=== Data shown ===
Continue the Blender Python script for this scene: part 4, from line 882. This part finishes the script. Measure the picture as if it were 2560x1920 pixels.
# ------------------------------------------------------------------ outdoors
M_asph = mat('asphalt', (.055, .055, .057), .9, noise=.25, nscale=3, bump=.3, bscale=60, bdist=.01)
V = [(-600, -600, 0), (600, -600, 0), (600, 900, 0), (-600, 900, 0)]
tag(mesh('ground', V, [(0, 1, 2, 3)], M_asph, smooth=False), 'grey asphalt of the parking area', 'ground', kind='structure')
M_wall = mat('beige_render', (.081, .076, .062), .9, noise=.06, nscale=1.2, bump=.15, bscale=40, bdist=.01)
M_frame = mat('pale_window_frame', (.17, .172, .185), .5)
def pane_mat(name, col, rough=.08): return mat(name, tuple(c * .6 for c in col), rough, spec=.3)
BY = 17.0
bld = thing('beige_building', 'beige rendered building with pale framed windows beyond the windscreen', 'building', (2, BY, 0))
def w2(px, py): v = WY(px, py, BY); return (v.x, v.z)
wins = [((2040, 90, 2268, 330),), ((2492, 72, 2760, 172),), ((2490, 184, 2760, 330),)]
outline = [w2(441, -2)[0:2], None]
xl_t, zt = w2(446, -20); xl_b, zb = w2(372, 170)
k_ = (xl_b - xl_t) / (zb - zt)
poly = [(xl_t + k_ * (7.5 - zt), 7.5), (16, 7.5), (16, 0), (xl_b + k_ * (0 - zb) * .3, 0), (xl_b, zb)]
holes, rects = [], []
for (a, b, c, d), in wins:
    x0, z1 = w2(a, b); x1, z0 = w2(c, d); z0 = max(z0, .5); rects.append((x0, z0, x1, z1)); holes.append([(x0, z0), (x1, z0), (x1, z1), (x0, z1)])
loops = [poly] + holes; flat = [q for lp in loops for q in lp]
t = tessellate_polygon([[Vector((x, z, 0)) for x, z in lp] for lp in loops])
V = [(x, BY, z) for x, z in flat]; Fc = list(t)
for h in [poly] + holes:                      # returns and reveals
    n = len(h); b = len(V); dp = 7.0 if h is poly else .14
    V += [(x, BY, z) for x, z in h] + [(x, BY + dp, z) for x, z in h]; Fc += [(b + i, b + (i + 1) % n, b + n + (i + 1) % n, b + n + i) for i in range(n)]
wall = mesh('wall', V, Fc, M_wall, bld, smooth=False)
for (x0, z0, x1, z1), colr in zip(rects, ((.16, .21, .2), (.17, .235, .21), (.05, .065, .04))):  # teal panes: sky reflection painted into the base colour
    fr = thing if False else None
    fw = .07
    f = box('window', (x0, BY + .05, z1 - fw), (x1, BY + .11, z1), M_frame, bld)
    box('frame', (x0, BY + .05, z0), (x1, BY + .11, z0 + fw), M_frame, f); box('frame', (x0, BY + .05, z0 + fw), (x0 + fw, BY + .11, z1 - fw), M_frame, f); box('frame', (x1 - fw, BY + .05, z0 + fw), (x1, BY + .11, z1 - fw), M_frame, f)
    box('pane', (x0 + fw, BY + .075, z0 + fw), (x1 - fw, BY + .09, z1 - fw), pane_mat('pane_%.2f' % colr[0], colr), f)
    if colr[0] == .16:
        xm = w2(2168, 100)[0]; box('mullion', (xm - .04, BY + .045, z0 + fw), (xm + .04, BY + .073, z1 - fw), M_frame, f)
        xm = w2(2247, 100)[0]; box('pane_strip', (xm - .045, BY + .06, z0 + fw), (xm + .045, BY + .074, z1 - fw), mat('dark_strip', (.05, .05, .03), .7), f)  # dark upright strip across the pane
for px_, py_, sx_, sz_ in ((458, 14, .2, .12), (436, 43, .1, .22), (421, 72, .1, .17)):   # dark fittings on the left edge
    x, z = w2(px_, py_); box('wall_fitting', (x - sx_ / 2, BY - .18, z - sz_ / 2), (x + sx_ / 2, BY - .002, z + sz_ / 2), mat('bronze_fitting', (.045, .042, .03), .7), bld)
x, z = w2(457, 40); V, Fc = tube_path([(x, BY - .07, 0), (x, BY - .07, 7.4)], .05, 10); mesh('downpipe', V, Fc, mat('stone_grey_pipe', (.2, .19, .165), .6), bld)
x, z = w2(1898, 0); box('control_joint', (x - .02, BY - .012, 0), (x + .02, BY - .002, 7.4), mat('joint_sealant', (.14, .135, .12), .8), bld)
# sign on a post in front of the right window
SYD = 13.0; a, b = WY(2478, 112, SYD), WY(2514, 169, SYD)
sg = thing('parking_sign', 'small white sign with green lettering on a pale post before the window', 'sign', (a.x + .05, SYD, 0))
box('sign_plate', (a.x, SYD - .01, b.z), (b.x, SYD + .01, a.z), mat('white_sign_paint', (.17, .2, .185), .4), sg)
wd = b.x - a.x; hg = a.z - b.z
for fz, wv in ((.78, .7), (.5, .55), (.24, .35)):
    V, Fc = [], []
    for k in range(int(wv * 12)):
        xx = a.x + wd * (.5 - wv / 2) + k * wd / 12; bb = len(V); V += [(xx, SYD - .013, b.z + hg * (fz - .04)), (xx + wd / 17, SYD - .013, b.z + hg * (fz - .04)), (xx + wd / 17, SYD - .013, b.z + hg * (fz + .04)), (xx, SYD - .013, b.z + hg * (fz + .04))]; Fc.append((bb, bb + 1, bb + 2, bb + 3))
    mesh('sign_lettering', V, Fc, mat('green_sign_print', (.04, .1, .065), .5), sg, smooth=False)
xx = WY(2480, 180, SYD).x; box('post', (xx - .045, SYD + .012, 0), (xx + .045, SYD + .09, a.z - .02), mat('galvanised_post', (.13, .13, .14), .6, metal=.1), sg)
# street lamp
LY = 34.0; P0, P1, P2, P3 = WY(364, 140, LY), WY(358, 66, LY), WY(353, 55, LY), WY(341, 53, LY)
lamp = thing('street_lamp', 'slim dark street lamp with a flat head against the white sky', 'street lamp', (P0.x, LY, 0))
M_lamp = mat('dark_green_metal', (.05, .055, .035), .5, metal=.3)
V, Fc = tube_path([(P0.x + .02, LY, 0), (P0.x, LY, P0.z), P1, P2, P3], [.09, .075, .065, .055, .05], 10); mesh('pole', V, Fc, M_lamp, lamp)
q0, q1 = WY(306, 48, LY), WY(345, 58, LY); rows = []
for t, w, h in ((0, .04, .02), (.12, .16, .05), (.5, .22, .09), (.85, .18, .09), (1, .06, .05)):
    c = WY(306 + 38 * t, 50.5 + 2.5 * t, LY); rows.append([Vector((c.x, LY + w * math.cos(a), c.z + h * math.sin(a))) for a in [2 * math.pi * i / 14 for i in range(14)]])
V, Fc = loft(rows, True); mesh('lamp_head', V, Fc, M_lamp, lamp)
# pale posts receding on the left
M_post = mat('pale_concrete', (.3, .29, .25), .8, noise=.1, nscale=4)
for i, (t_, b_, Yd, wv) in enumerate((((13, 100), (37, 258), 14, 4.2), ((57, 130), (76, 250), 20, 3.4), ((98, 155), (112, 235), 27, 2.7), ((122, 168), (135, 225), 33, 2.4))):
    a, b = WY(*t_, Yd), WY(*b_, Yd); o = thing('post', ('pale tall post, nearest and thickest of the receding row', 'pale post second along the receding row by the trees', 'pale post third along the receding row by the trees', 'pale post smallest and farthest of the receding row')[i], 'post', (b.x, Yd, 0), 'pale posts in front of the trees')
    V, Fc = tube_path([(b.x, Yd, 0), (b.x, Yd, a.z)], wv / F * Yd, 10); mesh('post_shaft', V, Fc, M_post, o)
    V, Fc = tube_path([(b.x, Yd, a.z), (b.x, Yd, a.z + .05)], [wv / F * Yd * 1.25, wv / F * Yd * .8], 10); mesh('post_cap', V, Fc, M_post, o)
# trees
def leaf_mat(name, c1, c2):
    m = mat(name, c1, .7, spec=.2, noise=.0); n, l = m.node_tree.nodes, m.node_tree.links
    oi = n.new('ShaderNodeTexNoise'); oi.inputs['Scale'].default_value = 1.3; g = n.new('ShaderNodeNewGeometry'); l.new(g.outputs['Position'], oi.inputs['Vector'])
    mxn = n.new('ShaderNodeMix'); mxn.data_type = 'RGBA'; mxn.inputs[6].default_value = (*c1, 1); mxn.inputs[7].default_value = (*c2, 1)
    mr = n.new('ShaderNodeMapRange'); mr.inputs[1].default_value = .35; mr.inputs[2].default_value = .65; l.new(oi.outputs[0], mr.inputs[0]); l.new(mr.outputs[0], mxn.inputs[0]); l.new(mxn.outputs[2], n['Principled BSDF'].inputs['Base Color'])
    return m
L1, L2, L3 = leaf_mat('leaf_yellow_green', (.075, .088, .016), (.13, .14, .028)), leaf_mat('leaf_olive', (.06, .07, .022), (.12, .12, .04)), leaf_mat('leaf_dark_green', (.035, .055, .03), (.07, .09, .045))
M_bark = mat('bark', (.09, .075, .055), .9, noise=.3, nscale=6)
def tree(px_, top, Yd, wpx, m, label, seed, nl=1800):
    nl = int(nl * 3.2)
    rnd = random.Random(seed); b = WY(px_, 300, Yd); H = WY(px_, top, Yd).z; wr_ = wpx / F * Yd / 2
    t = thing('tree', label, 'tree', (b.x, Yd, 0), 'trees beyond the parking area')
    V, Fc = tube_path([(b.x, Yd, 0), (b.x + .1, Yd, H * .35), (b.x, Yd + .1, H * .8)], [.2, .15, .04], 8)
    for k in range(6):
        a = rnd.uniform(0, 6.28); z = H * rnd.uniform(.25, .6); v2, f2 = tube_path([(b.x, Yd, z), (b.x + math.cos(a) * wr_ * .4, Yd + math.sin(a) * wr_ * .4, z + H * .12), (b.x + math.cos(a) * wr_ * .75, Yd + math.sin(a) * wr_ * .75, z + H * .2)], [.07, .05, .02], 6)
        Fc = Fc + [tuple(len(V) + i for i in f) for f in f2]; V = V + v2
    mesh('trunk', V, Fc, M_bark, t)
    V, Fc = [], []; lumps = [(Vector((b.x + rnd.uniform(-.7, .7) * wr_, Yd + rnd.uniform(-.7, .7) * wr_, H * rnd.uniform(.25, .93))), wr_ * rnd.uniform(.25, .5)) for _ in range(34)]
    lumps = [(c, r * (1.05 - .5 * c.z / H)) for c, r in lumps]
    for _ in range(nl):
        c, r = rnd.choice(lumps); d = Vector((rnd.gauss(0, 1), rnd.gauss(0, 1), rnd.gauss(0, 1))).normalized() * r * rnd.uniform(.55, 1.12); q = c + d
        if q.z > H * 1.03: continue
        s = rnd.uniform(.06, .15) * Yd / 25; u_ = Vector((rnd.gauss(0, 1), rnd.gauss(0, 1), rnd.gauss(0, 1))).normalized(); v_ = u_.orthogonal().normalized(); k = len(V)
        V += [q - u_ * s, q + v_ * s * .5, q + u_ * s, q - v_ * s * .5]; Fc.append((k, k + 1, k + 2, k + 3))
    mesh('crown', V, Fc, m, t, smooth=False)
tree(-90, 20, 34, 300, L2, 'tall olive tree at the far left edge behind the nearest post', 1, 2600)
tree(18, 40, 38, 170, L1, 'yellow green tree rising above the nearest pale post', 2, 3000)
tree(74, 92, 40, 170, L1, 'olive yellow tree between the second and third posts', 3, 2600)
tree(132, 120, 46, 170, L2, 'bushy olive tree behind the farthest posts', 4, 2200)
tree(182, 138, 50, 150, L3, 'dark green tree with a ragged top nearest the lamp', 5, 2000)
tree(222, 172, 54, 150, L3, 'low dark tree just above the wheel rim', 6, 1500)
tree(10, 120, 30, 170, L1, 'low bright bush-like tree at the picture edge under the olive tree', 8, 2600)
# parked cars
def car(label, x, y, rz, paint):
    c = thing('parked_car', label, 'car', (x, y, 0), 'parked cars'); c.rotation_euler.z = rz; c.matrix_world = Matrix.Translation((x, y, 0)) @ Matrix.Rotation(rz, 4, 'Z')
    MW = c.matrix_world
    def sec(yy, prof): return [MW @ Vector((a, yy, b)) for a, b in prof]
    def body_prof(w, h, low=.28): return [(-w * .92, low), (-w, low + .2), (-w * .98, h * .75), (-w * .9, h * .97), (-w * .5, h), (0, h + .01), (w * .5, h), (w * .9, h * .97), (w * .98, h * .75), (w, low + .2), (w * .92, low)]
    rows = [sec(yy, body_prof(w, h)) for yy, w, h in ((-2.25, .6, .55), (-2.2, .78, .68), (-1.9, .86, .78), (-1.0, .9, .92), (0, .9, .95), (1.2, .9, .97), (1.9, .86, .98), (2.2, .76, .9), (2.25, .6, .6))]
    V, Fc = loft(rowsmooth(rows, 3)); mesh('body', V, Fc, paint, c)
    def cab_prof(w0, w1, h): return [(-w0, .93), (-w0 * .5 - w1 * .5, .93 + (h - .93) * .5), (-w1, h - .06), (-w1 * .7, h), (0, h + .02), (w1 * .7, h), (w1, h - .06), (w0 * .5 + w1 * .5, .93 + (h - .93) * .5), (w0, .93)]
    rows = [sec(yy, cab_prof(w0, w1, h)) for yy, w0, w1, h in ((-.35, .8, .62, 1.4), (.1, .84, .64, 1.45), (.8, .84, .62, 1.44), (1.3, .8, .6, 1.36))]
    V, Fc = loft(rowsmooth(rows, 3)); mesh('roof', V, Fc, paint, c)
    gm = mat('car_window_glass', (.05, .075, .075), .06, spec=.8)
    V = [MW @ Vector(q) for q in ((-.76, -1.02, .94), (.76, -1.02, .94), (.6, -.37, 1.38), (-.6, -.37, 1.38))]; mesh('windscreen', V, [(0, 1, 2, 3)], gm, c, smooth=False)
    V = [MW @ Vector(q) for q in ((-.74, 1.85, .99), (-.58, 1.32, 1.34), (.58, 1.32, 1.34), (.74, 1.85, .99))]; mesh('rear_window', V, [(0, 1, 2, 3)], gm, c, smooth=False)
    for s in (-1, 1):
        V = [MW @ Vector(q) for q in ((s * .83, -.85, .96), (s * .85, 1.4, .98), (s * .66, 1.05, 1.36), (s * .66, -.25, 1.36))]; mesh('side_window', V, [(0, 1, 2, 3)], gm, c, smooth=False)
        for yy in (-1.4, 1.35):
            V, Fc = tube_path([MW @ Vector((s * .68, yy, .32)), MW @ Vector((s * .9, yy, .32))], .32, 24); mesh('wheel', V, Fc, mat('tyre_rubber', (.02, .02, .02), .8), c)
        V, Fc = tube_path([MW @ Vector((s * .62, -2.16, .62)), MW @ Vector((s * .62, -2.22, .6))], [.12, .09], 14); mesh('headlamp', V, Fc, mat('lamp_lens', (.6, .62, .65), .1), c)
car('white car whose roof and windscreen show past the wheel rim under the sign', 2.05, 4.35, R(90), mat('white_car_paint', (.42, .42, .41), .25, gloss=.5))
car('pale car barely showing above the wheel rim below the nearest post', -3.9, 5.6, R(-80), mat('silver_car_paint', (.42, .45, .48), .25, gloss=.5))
===
Problem to work on
Using the material above, report each line where "picture" occurs.

Finished task
Continue the Blender Python script for this scene: part 4, from line 882. This part finishes the script. Measure the picture as if it were 2560x1920 pixels.
tree(10, 120, 30, 170, L1, 'low bright bush-like tree at the picture edge under the olive tree', 8, 2600)